Opinión

El culto a la movilización

En las sociedades democráticas las movilizaciones, marchas y concentraciones masivas proyectan diferentes demandas económicas y sociales, así como distintos requerimientos políticos que la sociedad civil dirige a sus gobernantes. Representan una expresión de la tensión permanente que existe entre los ciudadanos y el poder, entre los representados y sus representantes, es decir, entre quienes toman las decisiones y quienes deben obedecerlas. Es siempre una contraposición entre lo establecido y lo nuevo. En los sistemas abiertos y pluralistas es una interacción pública y colectiva entre los integrantes del espacio ciudadano quienes manifiestan sus disensos, reclamos y demandas a la gestión política institucionalizada. Es una expresión de la contienda política que tiene carácter pacífico y que es capaz de plantear, al mismo tiempo, objetivos transgresivos. La movilización democrática sale a las calles y es innovadora por el tipo de sus reivindicaciones, por los objetivos planteados y por los medios de acción seleccionados.

Por ello, llama la atención la marcha progubernamental que se celebrará el próximo 27 de noviembre, la cual no tiene su origen en la sociedad civil sino que es organizada desde el poder político. Representa un acto de manipulación y propaganda fundamentado en la coerción de los empleados públicos y en el clientelismo derivado de los programas sociales. La movilización inducida a la que convoca López Obrador recuerda mucho a las manifestaciones masivas organizadas por el nazismo y el fascismo. En ambos casos se trataba, al igual que aquí, de amplias movilizaciones con explícitos objetivos de apoyo al régimen. Se configura así la imagen del individuo-masa y de la manifestación obligada como uno de los rituales políticos de la 4T. Será la exaltación del líder que encarna la voluntad general según la cual el individuo solo puede existir activamente cuando todas las personas actúan juntas como un pueblo reunido. De esta forma, la soberanía popular se convierte en una religión política en la que el pueblo se adora así mismo, mientras el líder guía y formaliza ese culto. Para estos participantes lo primordial es el contenido simbólico y la expresión ritual de esa liturgia política.

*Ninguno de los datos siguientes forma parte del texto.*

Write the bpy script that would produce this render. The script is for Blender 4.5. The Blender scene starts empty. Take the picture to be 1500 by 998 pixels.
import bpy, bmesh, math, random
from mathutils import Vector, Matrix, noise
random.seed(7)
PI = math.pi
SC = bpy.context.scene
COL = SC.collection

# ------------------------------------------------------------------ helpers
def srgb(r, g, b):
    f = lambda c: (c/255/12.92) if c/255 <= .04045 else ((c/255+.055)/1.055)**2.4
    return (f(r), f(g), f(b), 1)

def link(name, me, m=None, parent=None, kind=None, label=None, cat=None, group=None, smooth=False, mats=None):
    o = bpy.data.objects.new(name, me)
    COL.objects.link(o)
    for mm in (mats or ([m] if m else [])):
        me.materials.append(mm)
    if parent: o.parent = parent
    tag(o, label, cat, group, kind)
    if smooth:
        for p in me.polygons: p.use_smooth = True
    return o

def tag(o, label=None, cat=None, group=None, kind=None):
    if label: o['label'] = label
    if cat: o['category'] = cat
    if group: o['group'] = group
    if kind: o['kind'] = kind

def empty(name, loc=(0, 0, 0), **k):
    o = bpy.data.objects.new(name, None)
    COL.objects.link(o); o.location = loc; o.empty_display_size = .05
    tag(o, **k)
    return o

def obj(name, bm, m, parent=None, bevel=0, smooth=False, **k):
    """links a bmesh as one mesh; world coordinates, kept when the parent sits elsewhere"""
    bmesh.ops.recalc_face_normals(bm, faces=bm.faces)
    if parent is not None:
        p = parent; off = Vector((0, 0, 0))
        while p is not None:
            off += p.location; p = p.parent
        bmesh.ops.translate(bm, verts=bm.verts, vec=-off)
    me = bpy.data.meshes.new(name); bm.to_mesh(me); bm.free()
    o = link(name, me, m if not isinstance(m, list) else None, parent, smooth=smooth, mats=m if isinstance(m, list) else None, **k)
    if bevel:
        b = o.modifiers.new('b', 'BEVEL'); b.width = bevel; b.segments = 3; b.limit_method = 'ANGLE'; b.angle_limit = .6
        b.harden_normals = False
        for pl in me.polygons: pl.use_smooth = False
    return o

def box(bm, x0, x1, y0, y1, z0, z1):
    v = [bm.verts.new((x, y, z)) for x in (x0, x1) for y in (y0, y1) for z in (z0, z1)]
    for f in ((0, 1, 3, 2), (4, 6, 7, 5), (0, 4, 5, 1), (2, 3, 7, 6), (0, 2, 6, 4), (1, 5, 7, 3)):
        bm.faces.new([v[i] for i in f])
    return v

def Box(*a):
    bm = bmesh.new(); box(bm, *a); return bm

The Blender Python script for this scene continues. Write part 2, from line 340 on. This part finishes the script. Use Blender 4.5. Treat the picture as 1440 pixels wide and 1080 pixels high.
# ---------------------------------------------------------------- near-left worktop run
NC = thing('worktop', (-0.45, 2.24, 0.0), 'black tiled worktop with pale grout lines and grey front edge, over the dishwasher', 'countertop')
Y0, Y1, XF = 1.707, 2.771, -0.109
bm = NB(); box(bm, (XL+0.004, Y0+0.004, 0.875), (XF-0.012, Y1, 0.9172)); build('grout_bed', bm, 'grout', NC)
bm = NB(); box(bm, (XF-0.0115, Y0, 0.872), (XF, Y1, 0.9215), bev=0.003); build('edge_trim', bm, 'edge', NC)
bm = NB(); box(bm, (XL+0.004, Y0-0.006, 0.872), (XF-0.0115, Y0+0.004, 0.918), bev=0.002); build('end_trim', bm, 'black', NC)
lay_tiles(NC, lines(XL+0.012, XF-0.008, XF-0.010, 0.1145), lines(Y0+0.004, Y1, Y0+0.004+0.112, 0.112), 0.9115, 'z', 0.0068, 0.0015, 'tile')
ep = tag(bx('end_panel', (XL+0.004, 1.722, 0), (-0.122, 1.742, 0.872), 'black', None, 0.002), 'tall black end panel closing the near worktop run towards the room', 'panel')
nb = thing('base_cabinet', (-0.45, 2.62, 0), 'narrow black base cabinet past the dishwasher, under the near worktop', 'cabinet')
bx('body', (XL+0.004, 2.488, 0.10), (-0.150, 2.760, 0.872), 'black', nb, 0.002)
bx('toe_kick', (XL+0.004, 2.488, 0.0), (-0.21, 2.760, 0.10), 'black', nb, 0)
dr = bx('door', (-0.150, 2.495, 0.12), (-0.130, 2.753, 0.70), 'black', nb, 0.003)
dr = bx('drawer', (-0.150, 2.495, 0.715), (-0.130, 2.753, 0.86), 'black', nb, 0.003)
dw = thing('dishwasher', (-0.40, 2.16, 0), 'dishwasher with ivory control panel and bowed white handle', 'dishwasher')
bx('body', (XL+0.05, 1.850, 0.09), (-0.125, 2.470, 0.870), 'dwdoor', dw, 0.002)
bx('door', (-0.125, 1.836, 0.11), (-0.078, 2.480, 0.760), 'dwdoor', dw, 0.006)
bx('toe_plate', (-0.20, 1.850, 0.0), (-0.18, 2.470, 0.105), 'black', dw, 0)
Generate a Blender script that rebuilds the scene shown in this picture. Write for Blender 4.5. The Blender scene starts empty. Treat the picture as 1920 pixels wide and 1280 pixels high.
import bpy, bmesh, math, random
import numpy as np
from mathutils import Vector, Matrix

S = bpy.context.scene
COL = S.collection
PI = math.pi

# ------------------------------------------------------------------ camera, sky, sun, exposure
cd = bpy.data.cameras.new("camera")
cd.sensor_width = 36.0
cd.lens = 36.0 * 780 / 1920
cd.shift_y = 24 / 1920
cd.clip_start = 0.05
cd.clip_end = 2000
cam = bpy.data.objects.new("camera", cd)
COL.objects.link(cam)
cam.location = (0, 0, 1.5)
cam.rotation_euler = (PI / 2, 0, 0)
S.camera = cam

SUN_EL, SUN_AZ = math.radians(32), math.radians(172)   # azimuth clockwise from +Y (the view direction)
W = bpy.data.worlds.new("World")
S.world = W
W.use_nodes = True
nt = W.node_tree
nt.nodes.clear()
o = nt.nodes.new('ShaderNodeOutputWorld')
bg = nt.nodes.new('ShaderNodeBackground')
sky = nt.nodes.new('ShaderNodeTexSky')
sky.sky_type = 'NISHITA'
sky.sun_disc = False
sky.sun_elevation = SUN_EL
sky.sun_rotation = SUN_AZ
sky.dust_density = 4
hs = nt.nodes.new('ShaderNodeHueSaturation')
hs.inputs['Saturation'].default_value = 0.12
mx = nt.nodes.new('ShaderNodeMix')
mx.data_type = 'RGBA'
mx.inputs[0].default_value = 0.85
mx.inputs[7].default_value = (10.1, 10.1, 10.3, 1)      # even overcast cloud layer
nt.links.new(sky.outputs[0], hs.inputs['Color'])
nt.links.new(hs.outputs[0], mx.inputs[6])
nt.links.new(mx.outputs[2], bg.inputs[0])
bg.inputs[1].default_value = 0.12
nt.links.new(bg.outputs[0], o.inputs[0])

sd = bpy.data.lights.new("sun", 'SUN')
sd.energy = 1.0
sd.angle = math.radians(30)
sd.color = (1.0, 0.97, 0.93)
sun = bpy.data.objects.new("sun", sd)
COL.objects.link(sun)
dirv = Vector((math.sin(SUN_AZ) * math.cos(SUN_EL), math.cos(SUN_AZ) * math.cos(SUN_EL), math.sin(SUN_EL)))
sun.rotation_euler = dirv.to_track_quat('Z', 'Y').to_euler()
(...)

La unidad entre el pueblo y el líder representa una conciencia nacional recién despertada. La política populista promueve la participación activa de las masas en la mística nacional a través de símbolos, ritos y mitos que pretenden ser la expresión de la voluntad colectiva. Todo sustentado en una retórica que busca la unión del líder con su pueblo proporcionándole mecanismos de control sobre las masas y de manipulación política sobre la turba. En tal contexto, el lopezobradorismo representa un estilo político que busca transformar a la multitud indiferenciada en una nueva fuerza política. La materialización de la voluntad general se proyecta en la acción política envuelta en un drama nacional compartido con el pueblo. La caótica multitud aclamará al líder bueno y sabio como ha ocurrido en otros regímenes autoritarios.

Al igual que en cualquier otro culto tradicional, la propia acción reverencial del grupo importa más que cualquier principio o ideología. La forma litúrgica del populismo se convierte en un rito de masas porque ninguna fe profundamente resentida está dispuesta a un diálogo racional. Lo que se pretende es reactivar las emociones políticas de la masa ante los escenarios electorales por los que transitará nuestro país en 2023 y 2024, y que ya se presumen complicados para el gobierno. Aunque López Obrador, su partido y seguidores carecen de un pensamiento político articulado, de un sistema de ideas o de objetivos programáticos coherentes y explícitos, y a pesar de sus ambigüedades e improvisaciones es posible observar la reactivación de un viejo estilo clientelar con objetivos electorales.